------ Dataset excerpt

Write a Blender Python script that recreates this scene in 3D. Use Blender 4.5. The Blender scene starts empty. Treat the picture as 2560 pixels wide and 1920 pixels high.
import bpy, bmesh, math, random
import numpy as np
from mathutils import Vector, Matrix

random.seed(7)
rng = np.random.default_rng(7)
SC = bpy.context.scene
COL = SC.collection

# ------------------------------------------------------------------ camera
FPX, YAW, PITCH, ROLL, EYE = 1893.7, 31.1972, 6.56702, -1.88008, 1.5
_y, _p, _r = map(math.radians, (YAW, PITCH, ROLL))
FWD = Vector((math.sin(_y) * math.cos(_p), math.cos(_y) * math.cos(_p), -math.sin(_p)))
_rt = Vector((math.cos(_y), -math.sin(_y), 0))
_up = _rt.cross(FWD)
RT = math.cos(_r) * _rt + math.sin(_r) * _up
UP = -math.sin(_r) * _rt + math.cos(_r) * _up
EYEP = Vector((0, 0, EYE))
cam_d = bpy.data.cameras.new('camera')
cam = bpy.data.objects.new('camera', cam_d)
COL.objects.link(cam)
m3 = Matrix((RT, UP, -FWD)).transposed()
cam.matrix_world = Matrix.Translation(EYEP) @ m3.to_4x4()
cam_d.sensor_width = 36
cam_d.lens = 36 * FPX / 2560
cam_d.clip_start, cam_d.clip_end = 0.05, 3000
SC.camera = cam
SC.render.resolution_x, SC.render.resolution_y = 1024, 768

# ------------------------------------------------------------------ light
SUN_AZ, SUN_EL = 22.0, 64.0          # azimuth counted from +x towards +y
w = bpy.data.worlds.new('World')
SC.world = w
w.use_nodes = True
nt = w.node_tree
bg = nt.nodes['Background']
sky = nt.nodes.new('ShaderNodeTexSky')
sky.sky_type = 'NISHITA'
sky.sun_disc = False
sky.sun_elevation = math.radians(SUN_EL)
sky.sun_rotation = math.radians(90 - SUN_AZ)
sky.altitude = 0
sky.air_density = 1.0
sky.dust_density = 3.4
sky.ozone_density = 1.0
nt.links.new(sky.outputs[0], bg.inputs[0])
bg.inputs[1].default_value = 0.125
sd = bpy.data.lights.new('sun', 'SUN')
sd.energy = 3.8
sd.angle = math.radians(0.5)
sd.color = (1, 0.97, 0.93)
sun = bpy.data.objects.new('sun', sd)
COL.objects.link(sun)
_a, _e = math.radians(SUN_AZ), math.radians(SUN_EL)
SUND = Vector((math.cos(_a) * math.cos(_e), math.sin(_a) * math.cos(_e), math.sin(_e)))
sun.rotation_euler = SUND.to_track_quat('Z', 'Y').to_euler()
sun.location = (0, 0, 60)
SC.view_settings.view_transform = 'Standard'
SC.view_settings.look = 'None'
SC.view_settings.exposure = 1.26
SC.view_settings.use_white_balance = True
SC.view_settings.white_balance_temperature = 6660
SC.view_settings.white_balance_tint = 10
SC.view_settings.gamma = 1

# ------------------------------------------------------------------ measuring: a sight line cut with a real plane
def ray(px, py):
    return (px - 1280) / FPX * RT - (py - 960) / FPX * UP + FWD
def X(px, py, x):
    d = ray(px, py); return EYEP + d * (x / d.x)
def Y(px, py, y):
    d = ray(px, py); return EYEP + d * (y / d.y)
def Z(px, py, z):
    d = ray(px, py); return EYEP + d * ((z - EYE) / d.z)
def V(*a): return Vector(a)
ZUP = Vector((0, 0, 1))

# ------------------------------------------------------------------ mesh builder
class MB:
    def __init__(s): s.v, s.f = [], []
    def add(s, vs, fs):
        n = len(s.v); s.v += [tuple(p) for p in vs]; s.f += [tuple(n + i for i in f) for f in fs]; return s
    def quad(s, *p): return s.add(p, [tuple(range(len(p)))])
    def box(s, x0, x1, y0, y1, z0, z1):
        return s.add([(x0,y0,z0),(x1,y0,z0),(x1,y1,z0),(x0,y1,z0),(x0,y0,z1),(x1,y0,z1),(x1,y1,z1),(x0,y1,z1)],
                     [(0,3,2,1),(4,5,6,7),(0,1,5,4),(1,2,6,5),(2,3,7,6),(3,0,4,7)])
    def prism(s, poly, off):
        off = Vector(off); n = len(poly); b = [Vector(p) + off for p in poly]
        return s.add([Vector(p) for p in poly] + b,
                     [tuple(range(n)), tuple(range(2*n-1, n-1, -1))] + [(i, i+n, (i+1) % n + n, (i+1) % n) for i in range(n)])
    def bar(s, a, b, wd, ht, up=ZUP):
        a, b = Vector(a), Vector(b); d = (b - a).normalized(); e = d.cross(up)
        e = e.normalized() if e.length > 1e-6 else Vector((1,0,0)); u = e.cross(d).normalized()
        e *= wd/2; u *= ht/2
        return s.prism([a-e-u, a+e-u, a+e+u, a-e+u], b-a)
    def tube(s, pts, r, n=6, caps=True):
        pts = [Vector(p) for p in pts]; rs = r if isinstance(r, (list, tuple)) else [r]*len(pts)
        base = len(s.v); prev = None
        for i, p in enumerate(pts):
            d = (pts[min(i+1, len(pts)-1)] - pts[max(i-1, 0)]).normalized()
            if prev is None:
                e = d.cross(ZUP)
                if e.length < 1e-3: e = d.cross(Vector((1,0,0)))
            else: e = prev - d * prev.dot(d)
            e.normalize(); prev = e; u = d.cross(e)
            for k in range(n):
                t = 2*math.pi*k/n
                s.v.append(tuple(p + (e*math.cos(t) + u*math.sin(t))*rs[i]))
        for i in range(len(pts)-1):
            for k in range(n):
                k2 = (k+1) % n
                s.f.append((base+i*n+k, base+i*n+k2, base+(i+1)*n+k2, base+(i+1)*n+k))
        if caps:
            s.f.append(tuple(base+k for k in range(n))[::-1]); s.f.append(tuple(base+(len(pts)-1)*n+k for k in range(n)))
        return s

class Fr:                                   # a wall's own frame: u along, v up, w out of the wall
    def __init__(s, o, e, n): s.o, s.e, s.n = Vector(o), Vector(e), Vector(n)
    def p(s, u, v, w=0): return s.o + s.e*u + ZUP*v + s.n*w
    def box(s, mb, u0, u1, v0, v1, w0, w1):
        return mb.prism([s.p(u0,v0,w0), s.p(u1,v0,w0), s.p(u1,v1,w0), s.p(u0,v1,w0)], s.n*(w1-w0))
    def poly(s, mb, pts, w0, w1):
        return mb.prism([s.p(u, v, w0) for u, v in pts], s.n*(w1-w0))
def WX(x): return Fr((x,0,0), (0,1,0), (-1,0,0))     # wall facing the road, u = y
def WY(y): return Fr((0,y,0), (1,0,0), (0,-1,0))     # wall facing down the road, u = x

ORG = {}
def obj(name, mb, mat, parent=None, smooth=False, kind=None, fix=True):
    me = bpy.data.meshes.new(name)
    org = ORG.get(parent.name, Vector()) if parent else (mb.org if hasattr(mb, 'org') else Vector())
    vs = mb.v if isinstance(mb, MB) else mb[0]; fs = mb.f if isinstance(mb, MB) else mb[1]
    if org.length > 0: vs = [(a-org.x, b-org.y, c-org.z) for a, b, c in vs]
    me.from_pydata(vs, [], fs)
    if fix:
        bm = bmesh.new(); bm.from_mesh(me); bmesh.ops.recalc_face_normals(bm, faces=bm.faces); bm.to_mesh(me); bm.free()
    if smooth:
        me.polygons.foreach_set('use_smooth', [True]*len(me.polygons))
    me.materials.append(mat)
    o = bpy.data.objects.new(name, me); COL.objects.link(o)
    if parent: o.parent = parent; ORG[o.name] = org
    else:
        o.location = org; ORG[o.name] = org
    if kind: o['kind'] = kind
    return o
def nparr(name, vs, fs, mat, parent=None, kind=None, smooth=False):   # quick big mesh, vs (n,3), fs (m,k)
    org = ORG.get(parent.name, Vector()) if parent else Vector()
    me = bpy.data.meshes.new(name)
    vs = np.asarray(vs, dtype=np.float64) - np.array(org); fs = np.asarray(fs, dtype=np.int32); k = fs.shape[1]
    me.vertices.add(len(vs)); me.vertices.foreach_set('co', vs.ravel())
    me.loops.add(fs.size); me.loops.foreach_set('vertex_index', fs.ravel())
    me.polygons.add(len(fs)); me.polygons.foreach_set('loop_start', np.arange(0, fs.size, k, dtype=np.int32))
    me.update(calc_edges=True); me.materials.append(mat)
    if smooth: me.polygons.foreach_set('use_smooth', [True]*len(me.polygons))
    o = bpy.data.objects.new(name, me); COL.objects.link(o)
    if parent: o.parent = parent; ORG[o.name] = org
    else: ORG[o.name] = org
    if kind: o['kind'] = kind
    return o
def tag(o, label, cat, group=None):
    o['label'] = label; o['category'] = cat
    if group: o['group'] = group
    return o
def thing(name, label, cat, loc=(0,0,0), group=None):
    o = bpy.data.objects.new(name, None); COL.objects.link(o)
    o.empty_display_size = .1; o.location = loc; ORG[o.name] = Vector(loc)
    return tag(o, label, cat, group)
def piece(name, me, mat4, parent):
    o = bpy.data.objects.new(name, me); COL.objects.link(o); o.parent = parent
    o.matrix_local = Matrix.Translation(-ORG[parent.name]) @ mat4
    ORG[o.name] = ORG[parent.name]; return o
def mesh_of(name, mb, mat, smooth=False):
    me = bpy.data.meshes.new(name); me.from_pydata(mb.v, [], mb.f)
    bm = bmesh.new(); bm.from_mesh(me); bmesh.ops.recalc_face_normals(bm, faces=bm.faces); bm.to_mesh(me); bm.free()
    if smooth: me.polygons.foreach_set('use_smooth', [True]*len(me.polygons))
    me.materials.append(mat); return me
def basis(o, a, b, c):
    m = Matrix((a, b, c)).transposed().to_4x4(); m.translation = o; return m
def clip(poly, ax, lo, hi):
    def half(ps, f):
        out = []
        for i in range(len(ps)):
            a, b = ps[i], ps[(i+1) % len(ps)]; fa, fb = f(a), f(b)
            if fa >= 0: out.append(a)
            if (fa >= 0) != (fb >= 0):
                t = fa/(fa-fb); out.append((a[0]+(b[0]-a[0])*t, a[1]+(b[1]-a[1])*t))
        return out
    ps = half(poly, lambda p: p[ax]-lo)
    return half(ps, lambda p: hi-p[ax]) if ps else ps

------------

• _Exercise description_: Please repeat word for word the lines above that run from the beginning through the line containing "SC.render.resolution_x, SC.render.resolution_y = 1024, 768", keeping both the first and that last line.

• _Result for this task_:
Write a Blender Python script that recreates this scene in 3D. Use Blender 4.5. The Blender scene starts empty. Treat the picture as 2560 pixels wide and 1920 pixels high.
import bpy, bmesh, math, random
import numpy as np
from mathutils import Vector, Matrix

random.seed(7)
rng = np.random.default_rng(7)
SC = bpy.context.scene
COL = SC.collection

# ------------------------------------------------------------------ camera
FPX, YAW, PITCH, ROLL, EYE = 1893.7, 31.1972, 6.56702, -1.88008, 1.5
_y, _p, _r = map(math.radians, (YAW, PITCH, ROLL))
FWD = Vector((math.sin(_y) * math.cos(_p), math.cos(_y) * math.cos(_p), -math.sin(_p)))
_rt = Vector((math.cos(_y), -math.sin(_y), 0))
_up = _rt.cross(FWD)
RT = math.cos(_r) * _rt + math.sin(_r) * _up
UP = -math.sin(_r) * _rt + math.cos(_r) * _up
EYEP = Vector((0, 0, EYE))
cam_d = bpy.data.cameras.new('camera')
cam = bpy.data.objects.new('camera', cam_d)
COL.objects.link(cam)
m3 = Matrix((RT, UP, -FWD)).transposed()
cam.matrix_world = Matrix.Translation(EYEP) @ m3.to_4x4()
cam_d.sensor_width = 36
cam_d.lens = 36 * FPX / 2560
cam_d.clip_start, cam_d.clip_end = 0.05, 3000
SC.camera = cam
SC.render.resolution_x, SC.render.resolution_y = 1024, 768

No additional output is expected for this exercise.